Entries shown:
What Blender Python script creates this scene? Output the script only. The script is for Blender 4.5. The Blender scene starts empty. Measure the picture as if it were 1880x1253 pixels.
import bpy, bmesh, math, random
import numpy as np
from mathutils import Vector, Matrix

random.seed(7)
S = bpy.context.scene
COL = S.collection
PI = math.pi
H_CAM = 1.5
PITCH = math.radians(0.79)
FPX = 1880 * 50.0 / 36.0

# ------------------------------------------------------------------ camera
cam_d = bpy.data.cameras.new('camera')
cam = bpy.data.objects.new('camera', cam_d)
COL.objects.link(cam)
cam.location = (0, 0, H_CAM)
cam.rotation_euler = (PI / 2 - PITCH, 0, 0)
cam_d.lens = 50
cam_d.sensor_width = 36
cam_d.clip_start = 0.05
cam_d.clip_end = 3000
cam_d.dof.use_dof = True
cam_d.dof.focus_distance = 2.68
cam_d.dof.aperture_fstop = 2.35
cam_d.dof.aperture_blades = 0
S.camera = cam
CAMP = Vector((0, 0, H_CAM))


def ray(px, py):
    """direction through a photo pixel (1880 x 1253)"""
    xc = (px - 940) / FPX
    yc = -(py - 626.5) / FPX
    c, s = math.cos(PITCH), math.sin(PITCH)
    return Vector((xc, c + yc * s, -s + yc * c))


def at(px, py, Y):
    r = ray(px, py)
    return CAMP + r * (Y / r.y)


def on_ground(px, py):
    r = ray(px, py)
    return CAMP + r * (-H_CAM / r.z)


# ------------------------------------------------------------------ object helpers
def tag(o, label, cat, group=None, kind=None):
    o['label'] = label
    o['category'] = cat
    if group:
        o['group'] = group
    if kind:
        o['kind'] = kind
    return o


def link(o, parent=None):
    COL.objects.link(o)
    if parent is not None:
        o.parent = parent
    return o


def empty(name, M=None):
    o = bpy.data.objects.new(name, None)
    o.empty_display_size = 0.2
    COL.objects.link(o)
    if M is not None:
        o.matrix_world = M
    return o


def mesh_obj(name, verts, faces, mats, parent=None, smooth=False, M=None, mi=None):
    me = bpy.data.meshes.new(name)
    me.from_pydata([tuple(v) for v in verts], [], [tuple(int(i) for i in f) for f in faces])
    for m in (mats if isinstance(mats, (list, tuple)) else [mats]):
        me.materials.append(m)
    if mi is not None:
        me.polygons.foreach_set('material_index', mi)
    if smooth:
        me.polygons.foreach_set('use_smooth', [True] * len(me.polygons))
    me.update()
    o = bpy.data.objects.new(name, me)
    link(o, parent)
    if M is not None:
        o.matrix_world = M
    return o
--
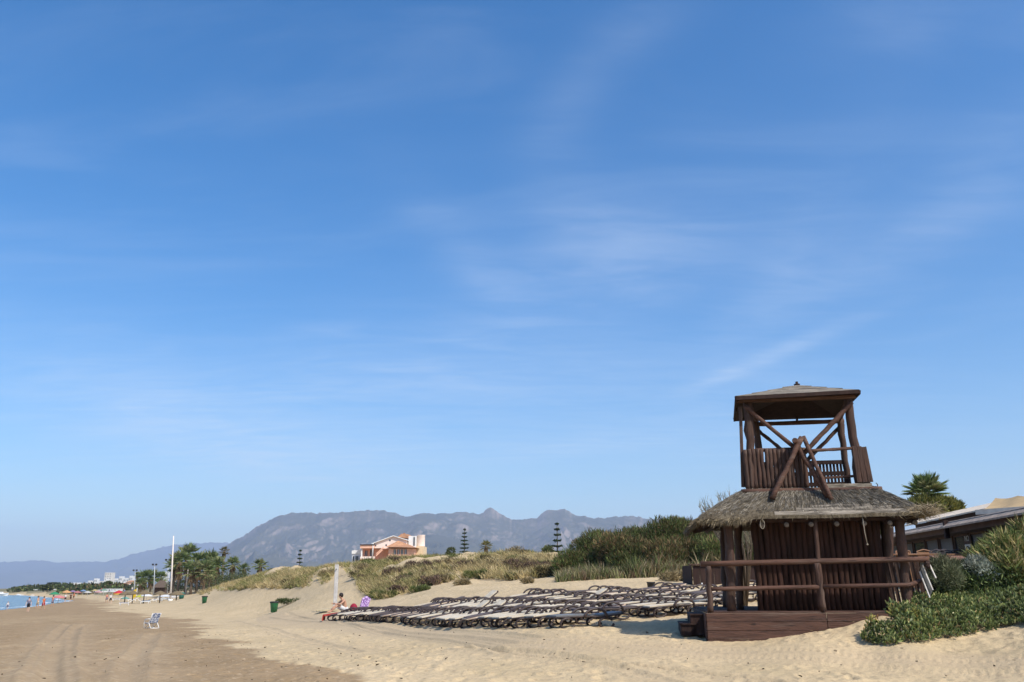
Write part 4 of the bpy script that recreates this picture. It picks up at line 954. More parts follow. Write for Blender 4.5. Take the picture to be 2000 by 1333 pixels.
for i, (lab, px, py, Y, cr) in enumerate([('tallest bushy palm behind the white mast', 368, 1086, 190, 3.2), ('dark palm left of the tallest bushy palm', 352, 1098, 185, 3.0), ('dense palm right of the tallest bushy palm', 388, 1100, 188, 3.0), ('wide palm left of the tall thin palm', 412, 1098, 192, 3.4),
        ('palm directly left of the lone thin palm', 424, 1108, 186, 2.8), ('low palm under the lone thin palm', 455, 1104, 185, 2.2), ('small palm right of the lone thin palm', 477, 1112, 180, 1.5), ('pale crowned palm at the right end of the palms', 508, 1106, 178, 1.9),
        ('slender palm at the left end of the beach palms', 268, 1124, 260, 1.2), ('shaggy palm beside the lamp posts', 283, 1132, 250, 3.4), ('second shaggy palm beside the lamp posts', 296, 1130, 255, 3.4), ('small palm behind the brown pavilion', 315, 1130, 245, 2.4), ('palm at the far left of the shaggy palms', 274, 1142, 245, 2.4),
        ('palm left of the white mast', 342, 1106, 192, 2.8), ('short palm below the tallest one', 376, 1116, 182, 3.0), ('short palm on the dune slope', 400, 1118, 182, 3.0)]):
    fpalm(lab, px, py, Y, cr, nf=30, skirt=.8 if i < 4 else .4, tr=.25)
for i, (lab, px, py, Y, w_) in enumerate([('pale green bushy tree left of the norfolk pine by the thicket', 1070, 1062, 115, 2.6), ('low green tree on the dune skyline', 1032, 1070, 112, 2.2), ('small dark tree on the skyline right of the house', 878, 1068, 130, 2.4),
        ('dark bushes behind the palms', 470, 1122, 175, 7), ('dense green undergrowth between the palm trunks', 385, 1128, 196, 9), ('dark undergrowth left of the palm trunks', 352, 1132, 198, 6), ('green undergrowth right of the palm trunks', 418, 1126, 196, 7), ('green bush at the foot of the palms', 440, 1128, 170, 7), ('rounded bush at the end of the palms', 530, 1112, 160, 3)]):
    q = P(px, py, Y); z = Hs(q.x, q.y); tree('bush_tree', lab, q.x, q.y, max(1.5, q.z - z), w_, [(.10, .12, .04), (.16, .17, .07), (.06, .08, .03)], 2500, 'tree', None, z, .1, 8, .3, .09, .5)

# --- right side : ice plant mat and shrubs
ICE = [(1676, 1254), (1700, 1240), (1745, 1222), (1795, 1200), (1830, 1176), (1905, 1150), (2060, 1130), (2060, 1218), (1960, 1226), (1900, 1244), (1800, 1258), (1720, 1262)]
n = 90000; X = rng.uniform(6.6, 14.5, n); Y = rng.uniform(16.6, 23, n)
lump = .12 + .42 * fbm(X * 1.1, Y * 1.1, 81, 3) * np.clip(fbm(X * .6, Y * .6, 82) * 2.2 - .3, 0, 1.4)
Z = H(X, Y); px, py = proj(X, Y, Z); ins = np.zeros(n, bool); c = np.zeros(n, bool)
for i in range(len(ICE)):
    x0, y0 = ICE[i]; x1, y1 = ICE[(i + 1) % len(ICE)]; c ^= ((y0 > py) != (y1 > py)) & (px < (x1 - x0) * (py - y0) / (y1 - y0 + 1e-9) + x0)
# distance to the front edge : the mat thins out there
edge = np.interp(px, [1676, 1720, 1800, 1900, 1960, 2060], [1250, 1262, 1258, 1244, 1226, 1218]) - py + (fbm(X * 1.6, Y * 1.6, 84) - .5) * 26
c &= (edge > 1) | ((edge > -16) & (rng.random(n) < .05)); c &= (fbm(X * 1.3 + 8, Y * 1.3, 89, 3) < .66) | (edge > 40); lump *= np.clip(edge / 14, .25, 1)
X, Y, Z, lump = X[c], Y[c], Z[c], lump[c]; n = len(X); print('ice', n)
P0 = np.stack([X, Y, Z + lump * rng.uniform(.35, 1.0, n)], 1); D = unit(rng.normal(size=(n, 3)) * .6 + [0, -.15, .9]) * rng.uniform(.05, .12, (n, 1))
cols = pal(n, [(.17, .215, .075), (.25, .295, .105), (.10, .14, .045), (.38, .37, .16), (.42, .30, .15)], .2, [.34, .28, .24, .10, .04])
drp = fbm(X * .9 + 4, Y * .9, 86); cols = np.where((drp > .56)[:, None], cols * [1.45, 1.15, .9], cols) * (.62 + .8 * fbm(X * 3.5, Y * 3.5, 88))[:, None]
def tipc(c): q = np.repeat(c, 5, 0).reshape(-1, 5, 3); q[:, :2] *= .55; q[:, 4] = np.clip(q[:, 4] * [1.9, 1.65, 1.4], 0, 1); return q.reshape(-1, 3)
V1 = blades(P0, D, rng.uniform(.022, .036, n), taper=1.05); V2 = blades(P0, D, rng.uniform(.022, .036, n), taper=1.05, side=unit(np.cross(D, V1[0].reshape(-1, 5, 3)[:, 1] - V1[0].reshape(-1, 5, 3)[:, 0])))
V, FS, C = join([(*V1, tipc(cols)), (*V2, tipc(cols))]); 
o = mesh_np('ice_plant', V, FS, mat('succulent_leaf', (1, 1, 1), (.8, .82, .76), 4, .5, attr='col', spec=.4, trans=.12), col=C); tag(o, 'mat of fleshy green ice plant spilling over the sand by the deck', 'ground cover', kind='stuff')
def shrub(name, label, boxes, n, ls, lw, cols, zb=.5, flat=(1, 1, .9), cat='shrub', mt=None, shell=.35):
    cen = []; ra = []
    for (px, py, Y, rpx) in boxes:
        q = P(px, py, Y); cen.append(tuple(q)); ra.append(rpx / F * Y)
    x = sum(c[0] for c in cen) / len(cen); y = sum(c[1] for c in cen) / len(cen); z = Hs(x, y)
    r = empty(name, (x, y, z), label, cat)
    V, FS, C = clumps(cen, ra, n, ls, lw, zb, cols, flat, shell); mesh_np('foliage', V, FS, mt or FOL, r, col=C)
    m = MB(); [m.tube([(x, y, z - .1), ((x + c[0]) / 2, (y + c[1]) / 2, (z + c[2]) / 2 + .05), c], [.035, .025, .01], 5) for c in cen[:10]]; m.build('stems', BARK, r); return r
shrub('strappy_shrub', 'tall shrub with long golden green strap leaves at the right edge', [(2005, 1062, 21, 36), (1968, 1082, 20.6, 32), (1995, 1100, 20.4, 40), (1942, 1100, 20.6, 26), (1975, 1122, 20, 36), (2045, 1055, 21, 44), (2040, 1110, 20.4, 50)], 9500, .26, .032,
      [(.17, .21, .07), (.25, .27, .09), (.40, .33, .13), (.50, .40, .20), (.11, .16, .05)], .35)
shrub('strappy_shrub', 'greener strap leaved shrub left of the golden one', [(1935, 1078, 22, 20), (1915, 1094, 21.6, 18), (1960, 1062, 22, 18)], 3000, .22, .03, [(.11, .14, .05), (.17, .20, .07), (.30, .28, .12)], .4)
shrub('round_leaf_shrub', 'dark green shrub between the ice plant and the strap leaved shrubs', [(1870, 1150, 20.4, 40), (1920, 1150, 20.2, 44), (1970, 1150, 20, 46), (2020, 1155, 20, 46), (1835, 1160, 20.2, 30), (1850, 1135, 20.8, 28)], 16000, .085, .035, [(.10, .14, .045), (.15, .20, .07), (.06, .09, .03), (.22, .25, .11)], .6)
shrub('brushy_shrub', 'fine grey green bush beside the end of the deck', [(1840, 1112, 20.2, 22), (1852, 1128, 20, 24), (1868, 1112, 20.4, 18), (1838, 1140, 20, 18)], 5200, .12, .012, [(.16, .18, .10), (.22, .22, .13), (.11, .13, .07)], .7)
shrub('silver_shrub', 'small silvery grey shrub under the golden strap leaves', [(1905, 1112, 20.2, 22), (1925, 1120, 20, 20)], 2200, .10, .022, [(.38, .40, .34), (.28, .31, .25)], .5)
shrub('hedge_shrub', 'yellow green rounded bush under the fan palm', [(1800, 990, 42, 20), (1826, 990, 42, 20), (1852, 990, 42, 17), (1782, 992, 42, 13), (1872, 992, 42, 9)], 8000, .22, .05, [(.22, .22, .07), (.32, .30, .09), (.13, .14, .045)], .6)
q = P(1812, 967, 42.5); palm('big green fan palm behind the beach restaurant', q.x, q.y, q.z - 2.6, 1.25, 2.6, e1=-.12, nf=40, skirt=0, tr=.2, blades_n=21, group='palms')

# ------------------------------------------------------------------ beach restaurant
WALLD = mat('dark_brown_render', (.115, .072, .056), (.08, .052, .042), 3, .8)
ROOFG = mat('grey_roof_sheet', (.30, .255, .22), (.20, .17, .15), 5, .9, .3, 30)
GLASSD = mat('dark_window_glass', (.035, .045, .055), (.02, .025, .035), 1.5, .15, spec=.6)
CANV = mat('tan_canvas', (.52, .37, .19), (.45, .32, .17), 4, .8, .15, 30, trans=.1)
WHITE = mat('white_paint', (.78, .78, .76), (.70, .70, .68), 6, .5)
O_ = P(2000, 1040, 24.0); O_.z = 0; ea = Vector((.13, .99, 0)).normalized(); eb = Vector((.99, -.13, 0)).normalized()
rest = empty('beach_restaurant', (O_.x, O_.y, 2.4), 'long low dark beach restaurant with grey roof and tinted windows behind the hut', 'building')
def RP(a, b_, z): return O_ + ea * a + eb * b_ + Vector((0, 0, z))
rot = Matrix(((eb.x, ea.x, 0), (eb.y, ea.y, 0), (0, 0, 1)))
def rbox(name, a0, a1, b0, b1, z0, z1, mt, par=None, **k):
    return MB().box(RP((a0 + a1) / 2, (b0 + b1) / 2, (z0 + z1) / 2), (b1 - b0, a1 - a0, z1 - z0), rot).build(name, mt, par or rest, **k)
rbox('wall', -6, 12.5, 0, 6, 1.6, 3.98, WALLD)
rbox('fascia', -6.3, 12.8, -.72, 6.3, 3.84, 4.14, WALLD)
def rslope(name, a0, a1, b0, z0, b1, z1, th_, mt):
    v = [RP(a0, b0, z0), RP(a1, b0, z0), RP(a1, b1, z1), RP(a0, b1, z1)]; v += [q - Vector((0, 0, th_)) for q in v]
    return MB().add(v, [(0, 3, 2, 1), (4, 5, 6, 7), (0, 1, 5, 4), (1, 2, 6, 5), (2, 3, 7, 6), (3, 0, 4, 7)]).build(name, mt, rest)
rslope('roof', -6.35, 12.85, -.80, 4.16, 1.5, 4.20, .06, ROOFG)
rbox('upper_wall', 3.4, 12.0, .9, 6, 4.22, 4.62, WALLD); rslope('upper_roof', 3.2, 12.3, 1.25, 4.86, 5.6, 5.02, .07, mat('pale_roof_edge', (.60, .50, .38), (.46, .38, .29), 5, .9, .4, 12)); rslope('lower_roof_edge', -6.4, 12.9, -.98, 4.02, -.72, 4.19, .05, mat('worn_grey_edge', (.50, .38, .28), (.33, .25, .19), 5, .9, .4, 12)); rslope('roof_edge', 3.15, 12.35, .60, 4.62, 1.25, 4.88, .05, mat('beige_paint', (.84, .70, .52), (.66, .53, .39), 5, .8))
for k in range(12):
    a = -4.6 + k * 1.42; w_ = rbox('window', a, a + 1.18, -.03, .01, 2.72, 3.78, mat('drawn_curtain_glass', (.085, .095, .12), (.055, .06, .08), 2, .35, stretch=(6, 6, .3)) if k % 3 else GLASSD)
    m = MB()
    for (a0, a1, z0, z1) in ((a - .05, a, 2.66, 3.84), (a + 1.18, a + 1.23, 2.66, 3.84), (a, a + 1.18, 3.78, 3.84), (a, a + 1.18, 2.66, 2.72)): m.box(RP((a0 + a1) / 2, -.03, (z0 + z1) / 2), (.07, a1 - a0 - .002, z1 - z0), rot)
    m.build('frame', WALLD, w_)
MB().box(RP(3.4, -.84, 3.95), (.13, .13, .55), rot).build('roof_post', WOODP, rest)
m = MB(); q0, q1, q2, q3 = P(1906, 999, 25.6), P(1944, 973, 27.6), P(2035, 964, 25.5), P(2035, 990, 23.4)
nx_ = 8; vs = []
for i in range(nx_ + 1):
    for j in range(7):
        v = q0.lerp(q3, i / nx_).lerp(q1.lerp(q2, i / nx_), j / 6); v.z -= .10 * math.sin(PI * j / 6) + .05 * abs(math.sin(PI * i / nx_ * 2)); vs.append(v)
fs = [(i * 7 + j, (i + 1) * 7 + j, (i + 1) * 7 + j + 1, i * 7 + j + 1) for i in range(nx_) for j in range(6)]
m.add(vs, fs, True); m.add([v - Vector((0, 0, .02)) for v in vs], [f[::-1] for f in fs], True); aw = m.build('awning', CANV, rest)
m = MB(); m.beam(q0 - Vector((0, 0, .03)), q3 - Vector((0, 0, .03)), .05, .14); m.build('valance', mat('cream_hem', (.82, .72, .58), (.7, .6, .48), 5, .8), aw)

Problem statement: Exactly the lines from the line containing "What Blender Python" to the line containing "FPX = 1880 * 50.0 / 36.0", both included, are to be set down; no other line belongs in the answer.

Task response:
What Blender Python script creates this scene? Output the script only. The script is for Blender 4.5. The Blender scene starts empty. Measure the picture as if it were 1880x1253 pixels.
import bpy, bmesh, math, random
import numpy as np
from mathutils import Vector, Matrix

random.seed(7)
S = bpy.context.scene
COL = S.collection
PI = math.pi
H_CAM = 1.5
PITCH = math.radians(0.79)
FPX = 1880 * 50.0 / 36.0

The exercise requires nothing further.